INSTRUCTIONS TO FOLLOW: Write out nothing but the lines from the first line of the entries below through the line with "rad = math.radians"; no pictures go in.
:::
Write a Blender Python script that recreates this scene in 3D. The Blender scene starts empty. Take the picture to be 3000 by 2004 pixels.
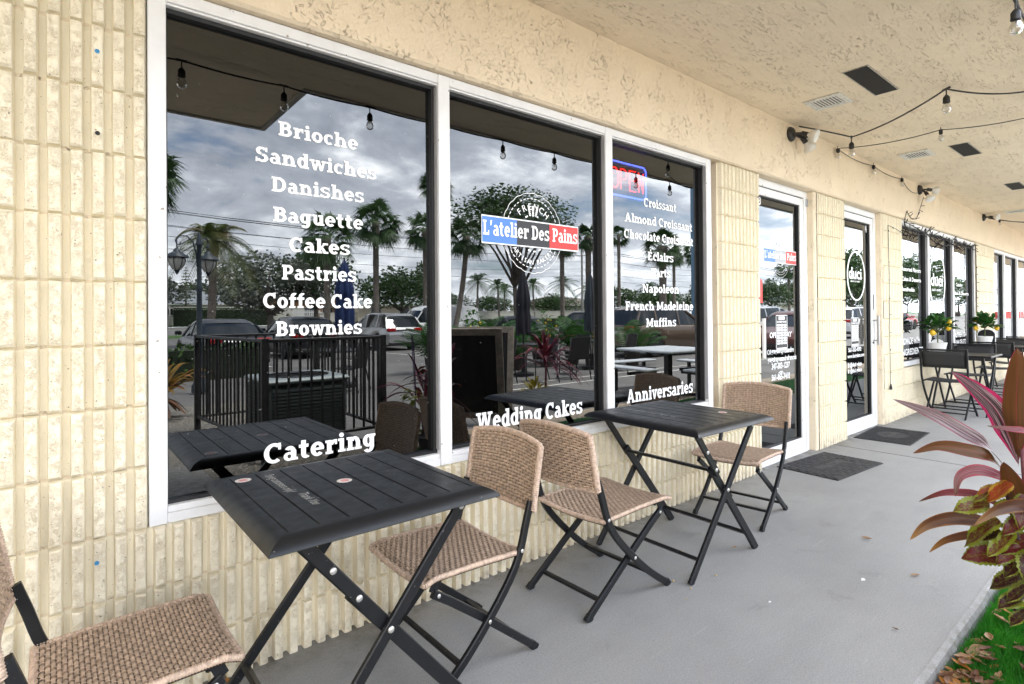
import bpy, math, random
import numpy as np
from mathutils import Vector, Matrix, noise
R = random.Random(7)
PI = math.pi
S = bpy.context.scene
COL = S.collection
rad = math.radians

# ------------------------------------------------------------------ mesh builder
class MB:
    def __init__(s):
        s.v = []; s.f = []
    def add(s, vs, fs):
        n = len(s.v); s.v += [tuple(p) for p in vs]; s.f += [tuple(n + i for i in f) for f in fs]
    def box(s, x0, x1, y0, y1, z0, z1):
        s.add([(x0,y0,z0),(x1,y0,z0),(x1,y1,z0),(x0,y1,z0),(x0,y0,z1),(x1,y0,z1),(x1,y1,z1),(x0,y1,z1)],
              [(3,2,1,0),(4,5,6,7),(0,1,5,4),(1,2,6,5),(2,3,7,6),(3,0,4,7)])
    def bbox(s, x0, x1, y0, y1, z0, z1, b=.004):
        # box with chamfered edges
        bm = MB(); xs=(x0,x1); ys=(y0,y1); zs=(z0,z1)
        c = [(x0+x1)/2,(y0+y1)/2,(z0+z1)/2]; h=[(x1-x0)/2,(y1-y0)/2,(z1-z0)/2]; b=min(b,min(h)*.8)
        idx={}; vs=[]
        for i in (-1,1):
            for j in (-1,1):
                for k in (-1,1):
                    for a in range(3):
                        p=[i*h[0],j*h[1],k*h[2]]
                        for q in range(3):
                            if q!=a: p[q]-= (i,j,k)[q]*b
                        idx[(i,j,k,a)]=len(vs); vs.append((c[0]+p[0],c[1]+p[1],c[2]+p[2]))
        fs=[]
        sg=(-1,1)
        for a in range(3):
            o=[q for q in range(3) if q!=a]
            for sa in sg:
                f=[]
                for (u,w) in ((-1,-1),(1,-1),(1,1),(-1,1)):
                    t=[0,0,0]; t[a]=sa; t[o[0]]=u; t[o[1]]=w; f.append(idx[(t[0],t[1],t[2],a)])
                fs.append(f)
        for a in range(3):   # edges along axis a
            o=[q for q in range(3) if q!=a]
            for u in sg:
                for w in sg:
                    t0=[0,0,0]; t0[a]=-1; t0[o[0]]=u; t0[o[1]]=w
                    t1=list(t0); t1[a]=1
                    fs.append([idx[(*t0,o[0])],idx[(*t1,o[0])],idx[(*t1,o[1])],idx[(*t0,o[1])]])
        for i in sg:
            for j in sg:
                for k in sg: fs.append([idx[(i,j,k,0)],idx[(i,j,k,1)],idx[(i,j,k,2)]])
        s.add(vs,fs)
    def bar(s, p, q, w, h, up=(0,0,1), ch=0):
        # rectangular bar from p to q; w across, h along 'up'
        p=Vector(p); q=Vector(q); d=(q-p).normalized(); u=Vector(up); u=(u-d*u.dot(d))
        if u.length<1e-5: u=Vector((1,0,0)); u=(u-d*u.dot(d))
        u.normalize(); r=d.cross(u)
        ring=[(-w/2,-h/2),(w/2,-h/2),(w/2,h/2),(-w/2,h/2)]
        if ch:
            ring=[(-w/2+ch,-h/2),(w/2-ch,-h/2),(w/2,-h/2+ch),(w/2,h/2-ch),(w/2-ch,h/2),(-w/2+ch,h/2),(-w/2,h/2-ch),(-w/2,-h/2+ch)]
        n=len(ring)
        vs=[p+r*a+u*b for a,b in ring]+[q+r*a+u*b for a,b in ring]
        s.add(vs,[tuple(range(n-1,-1,-1)),tuple(range(n,2*n))]+[(i,(i+1)%n,n+(i+1)%n,n+i) for i in range(n)])
    def path(s, pts, w, h, up=(0,1,0), ch=0):
        # rectangular bar swept along a polyline, section axis 'up' fixed
        pts=[Vector(p) for p in pts]; up=Vector(up)
        ring=[(-w/2,-h/2),(w/2,-h/2),(w/2,h/2),(-w/2,h/2)]
        if ch: ring=[(-w/2+ch,-h/2),(w/2-ch,-h/2),(w/2,-h/2+ch),(w/2,h/2-ch),(w/2-ch,h/2),(-w/2+ch,h/2),(-w/2,h/2-ch),(-w/2,-h/2+ch)]
        n=len(ring); vs=[]; fs=[]
        for i,p in enumerate(pts):
            d=(pts[min(i+1,len(pts)-1)]-pts[max(i-1,0)]).normalized(); r=d.cross(up).normalized(); u=r.cross(d)
            vs+=[p+r*a+u*b for a,b in ring]
        for i in range(len(pts)-1):
            for k in range(n): fs.append((i*n+k,i*n+(k+1)%n,(i+1)*n+(k+1)%n,(i+1)*n+k))
        m=len(pts)-1
        fs+= [tuple(range(n-1,-1,-1)), tuple(m*n+k for k in range(n))]
        s.add(vs,fs)
    def tube(s, pts, r, n=8, cap=True):
        pts=[Vector(p) for p in pts]; m=len(pts); vs=[]; fs=[]
        rr=r if isinstance(r,(list,tuple)) else [r]*m
        d=(pts[1]-pts[0]).normalized(); u=d.orthogonal().normalized()
        for i,p in enumerate(pts):
            d=(pts[min(i+1,m-1)]-pts[max(i-1,0)])
            if d.length<1e-9: d=Vector((0,0,1))
            d.normalize(); u=(u-d*u.dot(d))
            u = u.normalized() if u.length>1e-6 else d.orthogonal().normalized()
            w=d.cross(u)
            for k in range(n):
                a=2*PI*k/n; vs.append(p+(u*math.cos(a)+w*math.sin(a))*rr[i])
        for i in range(m-1):
            for k in range(n): fs.append((i*n+k,i*n+(k+1)%n,(i+1)*n+(k+1)%n,(i+1)*n+k))
        if cap: fs+=[tuple(range(n-1,-1,-1)),tuple((m-1)*n+k for k in range(n))]
        s.add(vs,fs)
    def lathe(s, prof, c=(0,0,0), n=16, axis='z', M=None):
        vs=[]; fs=[]; c=Vector(c)
        for r,z in prof:
            for k in range(n):
                a=2*PI*k/n; x,y=r*math.cos(a),r*math.sin(a)
                p=Vector((x,y,z) if axis=='z' else ((z,x,y) if axis=='x' else (x,z,y)))
                if M is not None: p=M@p
                vs.append(c+p)
        m=len(prof)
        for i in range(m-1):
            for k in range(n): fs.append((i*n+k,i*n+(k+1)%n,(i+1)*n+(k+1)%n,(i+1)*n+k))
        fs+=[tuple(range(n-1,-1,-1)),tuple((m-1)*n+k for k in range(n))]
        s.add(vs,fs)
    def grid(s, P, closed=False):
        # P: list of rows of points
        m=len(P); n=len(P[0]); b=[p for row in P for p in row]; fs=[]
        for i in range(m-1):
            for k in range(n if closed else n-1): fs.append((i*n+k,i*n+(k+1)%n,(i+1)*n+(k+1)%n,(i+1)*n+k))
        s.add(b,fs)
    def poly(s, pts): s.add(pts,[tuple(range(len(pts)))])
    def mesh(s, name, smooth=False):
        me=bpy.data.meshes.new(name); me.from_pydata([tuple(p) for p in s.v],[],s.f)
        if smooth: me.polygons.foreach_set('use_smooth',[True]*len(me.polygons))
        me.update(); return me
    def build(s, name, m, parent=None, smooth=False, auto=None):
        me=s.mesh(name,smooth or auto is not None)
        if m is not None: me.materials.append(m)
        o=bpy.data.objects.new(name,me); COL.objects.link(o)
        if parent is not None: o.parent=parent
        if auto is not None: sharp(me,auto)
        return o

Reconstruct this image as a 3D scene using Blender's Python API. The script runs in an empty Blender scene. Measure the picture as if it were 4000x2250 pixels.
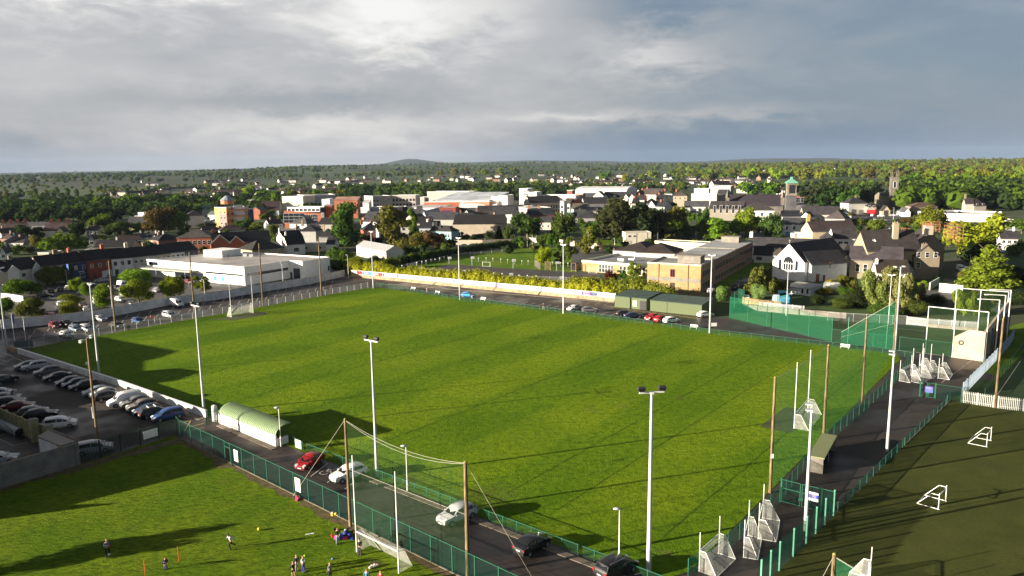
import bpy,math,random
import numpy as np
from mathutils import Vector,Matrix,noise
PI=math.pi
R=random.Random(7)
sc=bpy.context.scene
COL=sc.collection
CAM_H,F_PX,PITCH,ROLL=37.0,1862.75,0.160895,-0.0132399
SUN_AZ,SUN_EL=math.radians(17.7),math.radians(11.3)
SUN_W,SKY_W,EXPO=5.0,0.07,1.85
cd=bpy.data.cameras.new('camera');cam=bpy.data.objects.new('camera',cd);COL.objects.link(cam)
cd.sensor_width=36;cd.lens=36*F_PX/2576;cd.clip_start=0.5;cd.clip_end=60000
FW=Vector((0,math.cos(PITCH),-math.sin(PITCH)));UP=Vector((0,math.sin(PITCH),math.cos(PITCH)));RT=Vector((1,0,0))
R2=RT*math.cos(ROLL)+UP*math.sin(ROLL);U2=-RT*math.sin(ROLL)+UP*math.cos(ROLL)
cam.matrix_world=Matrix.Translation((0,0,CAM_H))@Matrix((R2,U2,-FW)).transposed().to_4x4()
sc.camera=cam
sc.view_settings.view_transform='Standard';sc.view_settings.look='None'
sc.view_settings.exposure=EXPO;sc.view_settings.gamma=1
sc.cycles.max_bounces=5;sc.cycles.diffuse_bounces=2;sc.cycles.glossy_bounces=2
sc.cycles.transparent_max_bounces=16;sc.cycles.transmission_bounces=2;sc.cycles.volume_bounces=0
sc.cycles.use_denoising=True
sd=bpy.data.lights.new('sun','SUN');sd.energy=SUN_W;sd.angle=math.radians(0.53);sd.color=(1.0,0.87,0.68)
sun=bpy.data.objects.new('sun',sd);COL.objects.link(sun)
sdir=Vector((math.cos(SUN_AZ)*math.cos(SUN_EL),math.sin(SUN_AZ)*math.cos(SUN_EL),-math.sin(SUN_EL)))
sun.rotation_euler=sdir.to_track_quat('-Z','Y').to_euler()
# node helper, world and sky
class NT:
 """tiny node helper"""
 def __init__(s,tree):s.t=tree;s.n=tree.nodes;s.l=tree.links
 def new(s,typ,ins=None,**kw):
  x=s.n.new(typ)
  for k,v in kw.items():setattr(x,k,v)
  for k,v in(ins or{}).items():
   k=x.inputs[k]
   if hasattr(v,'is_output'):s.l.new(v,k)
   else:k.default_value=v
  return x
 def m(s,op,a,b=0.0,c=None,clamp=False):
  d={0:a,1:b}
  if c is not None:d[2]=c
  return s.new('ShaderNodeMath',d,operation=op,use_clamp=clamp).outputs[0]
 def mix(s,f,a,b,bt='MIX'):
  x=s.new('ShaderNodeMix',None,data_type='RGBA',blend_type=bt)
  for i,v in((0,f),(6,a),(7,b)):
   if hasattr(v,'is_output'):s.l.new(v,x.inputs[i])
   else:x.inputs[i].default_value=v if i==0 else(tuple(v)+(1,))[:4]
  return x.outputs[2]
 def noise(s,vec,scale,detail=3,rough=.55,dist=0.0,out=0):
  x=s.new('ShaderNodeTexNoise',{'Scale':scale,'Detail':detail,'Roughness':rough,'Distortion':dist})
  if vec is not None:s.l.new(vec,x.inputs['Vector'])
  return x.outputs[out]
 def ramp(s,f,stops,interp='LINEAR'):
  x=s.n.new('ShaderNodeValToRGB');s.l.new(f,x.inputs[0]);cr=x.color_ramp;cr.interpolation=interp
  while len(cr.elements)<len(stops):cr.elements.new(0.5)
  for e,(p,c)in zip(cr.elements,stops):e.position=p;e.color=(tuple(c)+(1,))[:4]if hasattr(c,'__len__')else(c,c,c,1)
  return x.outputs[0]
 def rng(s,v,a,b,c=0.0,d=1.0,smooth=True):
  return s.new('ShaderNodeMapRange',{0:v,1:a,2:b,3:c,4:d},interpolation_type='SMOOTHSTEP' if smooth else 'LINEAR').outputs[0]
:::
TASK OUTPUT:
Write a Blender Python script that recreates this scene in 3D. The Blender scene starts empty. Take the picture to be 3000 by 2004 pixels.
import bpy, math, random
import numpy as np
from mathutils import Vector, Matrix, noise
R = random.Random(7)
PI = math.pi
S = bpy.context.scene
COL = S.collection
rad = math.radians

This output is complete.